How a Relationship Is Created and Terminated
A brokerage relationship in Kansas is created by a written agreement — a listing agreement for seller agency, a buyer agency agreement for buyer agency, or a transaction-broker agreement/addendum. The relationship is not created by handing over the brochure, by showing a house, or by who pays the fee.

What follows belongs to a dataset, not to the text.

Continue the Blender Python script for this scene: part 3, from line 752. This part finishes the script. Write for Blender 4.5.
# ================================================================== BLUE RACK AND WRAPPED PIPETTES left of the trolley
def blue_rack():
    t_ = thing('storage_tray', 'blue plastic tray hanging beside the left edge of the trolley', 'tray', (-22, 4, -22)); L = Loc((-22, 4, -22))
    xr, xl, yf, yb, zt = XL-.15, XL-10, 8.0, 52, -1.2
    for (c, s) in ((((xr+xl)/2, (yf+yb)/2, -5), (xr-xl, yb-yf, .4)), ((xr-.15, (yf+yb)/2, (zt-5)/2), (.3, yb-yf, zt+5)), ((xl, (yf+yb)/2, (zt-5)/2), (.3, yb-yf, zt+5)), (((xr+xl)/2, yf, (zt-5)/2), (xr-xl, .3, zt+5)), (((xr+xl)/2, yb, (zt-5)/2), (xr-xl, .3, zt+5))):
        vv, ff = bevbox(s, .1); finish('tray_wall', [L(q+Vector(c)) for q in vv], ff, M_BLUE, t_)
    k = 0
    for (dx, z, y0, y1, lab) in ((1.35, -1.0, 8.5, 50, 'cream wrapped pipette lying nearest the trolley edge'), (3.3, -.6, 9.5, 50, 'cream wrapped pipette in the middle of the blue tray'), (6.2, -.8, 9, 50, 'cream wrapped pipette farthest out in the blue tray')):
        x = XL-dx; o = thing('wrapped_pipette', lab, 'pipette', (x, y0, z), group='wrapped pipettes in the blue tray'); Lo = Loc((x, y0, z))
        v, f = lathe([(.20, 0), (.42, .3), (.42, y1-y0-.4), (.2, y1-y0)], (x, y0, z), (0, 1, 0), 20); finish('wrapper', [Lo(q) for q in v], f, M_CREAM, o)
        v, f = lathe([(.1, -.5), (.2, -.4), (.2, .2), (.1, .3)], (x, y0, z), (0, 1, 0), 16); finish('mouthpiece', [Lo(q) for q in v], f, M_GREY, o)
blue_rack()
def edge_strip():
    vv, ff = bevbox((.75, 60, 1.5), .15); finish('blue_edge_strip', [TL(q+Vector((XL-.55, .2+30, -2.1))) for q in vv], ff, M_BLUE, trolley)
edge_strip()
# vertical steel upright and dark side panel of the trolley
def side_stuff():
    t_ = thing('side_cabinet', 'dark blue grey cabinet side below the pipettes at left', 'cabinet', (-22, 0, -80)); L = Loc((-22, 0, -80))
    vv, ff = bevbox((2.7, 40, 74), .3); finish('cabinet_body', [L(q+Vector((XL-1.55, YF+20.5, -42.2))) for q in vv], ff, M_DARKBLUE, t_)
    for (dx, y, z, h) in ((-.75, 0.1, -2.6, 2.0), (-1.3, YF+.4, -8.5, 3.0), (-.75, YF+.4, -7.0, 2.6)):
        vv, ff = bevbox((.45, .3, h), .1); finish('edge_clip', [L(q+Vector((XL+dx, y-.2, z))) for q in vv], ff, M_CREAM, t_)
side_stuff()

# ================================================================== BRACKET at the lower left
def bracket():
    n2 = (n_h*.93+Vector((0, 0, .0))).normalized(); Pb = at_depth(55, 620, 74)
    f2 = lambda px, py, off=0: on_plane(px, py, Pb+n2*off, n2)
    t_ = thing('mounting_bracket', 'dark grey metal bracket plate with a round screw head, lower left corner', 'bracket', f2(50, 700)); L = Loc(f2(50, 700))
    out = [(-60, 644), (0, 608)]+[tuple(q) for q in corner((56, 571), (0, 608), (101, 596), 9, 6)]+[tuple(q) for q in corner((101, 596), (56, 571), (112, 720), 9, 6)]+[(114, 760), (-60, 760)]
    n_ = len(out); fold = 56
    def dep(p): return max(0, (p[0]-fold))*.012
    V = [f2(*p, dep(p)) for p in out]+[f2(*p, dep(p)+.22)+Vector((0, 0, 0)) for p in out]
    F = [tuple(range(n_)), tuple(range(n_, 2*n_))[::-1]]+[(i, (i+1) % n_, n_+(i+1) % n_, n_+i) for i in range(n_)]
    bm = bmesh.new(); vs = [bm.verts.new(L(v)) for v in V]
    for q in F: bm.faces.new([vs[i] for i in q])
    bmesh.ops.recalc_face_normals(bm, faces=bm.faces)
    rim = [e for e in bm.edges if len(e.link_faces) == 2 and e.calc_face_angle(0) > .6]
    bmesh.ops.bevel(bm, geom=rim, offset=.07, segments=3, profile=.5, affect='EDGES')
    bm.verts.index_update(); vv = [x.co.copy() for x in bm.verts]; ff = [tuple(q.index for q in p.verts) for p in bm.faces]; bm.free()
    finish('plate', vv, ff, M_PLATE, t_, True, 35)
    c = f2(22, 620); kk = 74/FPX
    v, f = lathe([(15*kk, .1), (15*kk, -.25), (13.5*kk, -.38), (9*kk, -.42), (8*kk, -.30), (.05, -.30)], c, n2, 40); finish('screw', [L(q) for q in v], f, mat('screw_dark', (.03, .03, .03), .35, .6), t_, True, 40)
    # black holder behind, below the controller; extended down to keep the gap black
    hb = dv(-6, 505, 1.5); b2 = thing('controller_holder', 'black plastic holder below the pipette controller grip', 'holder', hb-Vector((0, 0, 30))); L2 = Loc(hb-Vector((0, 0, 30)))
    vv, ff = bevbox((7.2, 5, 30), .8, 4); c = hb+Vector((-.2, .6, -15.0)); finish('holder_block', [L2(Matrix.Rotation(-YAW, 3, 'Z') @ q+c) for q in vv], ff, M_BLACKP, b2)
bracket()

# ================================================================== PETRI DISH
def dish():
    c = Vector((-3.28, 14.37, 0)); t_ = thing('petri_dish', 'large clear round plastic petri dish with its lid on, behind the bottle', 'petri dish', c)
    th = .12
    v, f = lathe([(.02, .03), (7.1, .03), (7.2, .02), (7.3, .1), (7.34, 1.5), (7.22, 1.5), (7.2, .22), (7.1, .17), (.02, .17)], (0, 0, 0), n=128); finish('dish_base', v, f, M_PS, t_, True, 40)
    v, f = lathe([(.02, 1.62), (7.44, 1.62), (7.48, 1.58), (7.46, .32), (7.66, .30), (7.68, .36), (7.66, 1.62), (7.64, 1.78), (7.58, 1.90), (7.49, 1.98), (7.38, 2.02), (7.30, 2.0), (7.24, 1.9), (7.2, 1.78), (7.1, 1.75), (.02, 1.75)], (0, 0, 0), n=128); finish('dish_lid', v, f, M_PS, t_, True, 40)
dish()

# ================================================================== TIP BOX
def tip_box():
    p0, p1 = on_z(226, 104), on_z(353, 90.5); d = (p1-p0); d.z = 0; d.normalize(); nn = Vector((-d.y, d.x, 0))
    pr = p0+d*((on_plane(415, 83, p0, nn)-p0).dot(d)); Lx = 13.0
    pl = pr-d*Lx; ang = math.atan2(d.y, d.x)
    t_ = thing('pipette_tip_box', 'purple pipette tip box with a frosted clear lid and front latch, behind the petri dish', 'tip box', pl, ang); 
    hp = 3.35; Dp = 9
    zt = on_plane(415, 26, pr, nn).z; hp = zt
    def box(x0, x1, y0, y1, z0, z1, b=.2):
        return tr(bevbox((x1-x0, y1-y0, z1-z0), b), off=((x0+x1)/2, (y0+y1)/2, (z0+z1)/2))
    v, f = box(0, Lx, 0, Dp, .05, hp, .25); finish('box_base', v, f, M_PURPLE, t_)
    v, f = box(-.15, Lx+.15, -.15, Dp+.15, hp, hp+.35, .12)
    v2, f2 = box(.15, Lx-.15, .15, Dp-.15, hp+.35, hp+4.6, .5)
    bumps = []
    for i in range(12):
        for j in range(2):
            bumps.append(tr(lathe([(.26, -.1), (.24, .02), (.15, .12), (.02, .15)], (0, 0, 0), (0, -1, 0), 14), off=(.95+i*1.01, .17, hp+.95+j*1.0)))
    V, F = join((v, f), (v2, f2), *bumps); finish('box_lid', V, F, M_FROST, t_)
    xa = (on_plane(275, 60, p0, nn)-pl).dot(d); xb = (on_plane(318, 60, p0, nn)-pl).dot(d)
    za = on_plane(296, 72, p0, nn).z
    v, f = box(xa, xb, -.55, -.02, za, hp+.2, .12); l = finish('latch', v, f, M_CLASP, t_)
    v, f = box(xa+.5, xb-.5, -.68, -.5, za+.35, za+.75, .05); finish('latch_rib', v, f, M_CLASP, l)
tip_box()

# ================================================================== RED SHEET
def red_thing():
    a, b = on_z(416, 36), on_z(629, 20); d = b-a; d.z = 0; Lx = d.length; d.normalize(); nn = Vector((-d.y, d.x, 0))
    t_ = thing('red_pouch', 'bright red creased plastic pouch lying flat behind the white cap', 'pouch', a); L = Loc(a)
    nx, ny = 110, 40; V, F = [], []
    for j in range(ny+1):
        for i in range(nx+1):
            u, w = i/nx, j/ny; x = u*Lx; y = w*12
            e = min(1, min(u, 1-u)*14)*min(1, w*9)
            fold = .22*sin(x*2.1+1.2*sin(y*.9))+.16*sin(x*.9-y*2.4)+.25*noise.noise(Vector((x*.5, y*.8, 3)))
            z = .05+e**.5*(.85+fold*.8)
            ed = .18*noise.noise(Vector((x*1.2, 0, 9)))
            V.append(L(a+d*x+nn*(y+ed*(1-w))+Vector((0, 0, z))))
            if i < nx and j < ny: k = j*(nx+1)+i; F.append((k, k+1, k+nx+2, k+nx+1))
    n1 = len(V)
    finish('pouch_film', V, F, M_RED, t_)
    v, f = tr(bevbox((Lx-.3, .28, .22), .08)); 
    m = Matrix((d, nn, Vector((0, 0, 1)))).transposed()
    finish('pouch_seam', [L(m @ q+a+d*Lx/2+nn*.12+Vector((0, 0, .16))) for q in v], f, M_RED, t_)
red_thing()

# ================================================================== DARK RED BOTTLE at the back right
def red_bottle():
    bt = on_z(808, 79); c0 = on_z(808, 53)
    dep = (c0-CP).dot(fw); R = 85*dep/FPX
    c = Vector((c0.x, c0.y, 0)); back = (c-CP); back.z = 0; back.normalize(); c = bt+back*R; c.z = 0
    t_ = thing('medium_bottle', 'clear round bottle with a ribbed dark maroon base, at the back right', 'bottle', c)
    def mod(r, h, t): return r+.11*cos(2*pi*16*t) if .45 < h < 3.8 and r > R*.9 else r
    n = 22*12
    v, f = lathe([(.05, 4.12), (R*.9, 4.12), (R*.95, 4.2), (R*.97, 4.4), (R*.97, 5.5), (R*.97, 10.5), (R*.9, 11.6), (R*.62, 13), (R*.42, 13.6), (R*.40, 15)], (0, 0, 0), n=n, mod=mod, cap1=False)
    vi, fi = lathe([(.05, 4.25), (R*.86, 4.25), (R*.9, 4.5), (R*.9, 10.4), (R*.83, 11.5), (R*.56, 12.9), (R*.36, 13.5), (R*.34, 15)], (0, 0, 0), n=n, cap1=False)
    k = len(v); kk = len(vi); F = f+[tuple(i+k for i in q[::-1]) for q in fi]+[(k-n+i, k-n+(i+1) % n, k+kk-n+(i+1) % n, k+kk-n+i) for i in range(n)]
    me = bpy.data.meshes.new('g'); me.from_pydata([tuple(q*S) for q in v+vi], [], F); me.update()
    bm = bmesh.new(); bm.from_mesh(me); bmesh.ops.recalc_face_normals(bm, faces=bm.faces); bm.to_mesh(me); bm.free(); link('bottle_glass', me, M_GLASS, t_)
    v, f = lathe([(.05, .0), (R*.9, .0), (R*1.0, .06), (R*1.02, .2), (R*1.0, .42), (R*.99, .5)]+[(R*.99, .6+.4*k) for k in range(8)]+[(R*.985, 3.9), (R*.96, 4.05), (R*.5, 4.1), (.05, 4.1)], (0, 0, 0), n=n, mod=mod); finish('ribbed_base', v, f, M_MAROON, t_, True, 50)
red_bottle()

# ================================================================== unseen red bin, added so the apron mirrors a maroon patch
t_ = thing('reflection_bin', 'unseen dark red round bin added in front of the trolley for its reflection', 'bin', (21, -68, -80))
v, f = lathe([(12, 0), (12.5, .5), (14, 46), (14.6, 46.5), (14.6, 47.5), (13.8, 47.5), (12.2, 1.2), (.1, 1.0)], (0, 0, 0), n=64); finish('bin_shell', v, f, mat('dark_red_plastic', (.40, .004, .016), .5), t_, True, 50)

| Event | Effect on the relationship |
|---|---|
| Listing or buyer agreement signed | Agency begins; OLD-CAR duties attach |
| Transaction-broker agreement signed | Non-agency assistance begins |
| Expiration date reached | Relationship ends automatically |
| Mutual rescission | Both parties release each other |
| Closing/performance | Purpose accomplished; relationship ends |
Even after the relationship ends, two duties survive: the duty of confidentiality (the client's secrets stay protected) and the duty of accounting (the broker must still reconcile any trust funds). This survival rule is frequently tested.
Worked example: A listing expires unsold. Six months later the former seller's agent represents a buyer who wants that same house, now relisted with another firm. The agent may represent the buyer, but cannot use the prior seller's confidential bottom-line price learned during the old listing. Confidentiality does not expire when the listing does.
When must a Kansas licensee provide the Real Estate Brokerage Relationships brochure?
How many brokerage relationships does Kansas BRRETA recognize, and which is a non-agency relationship?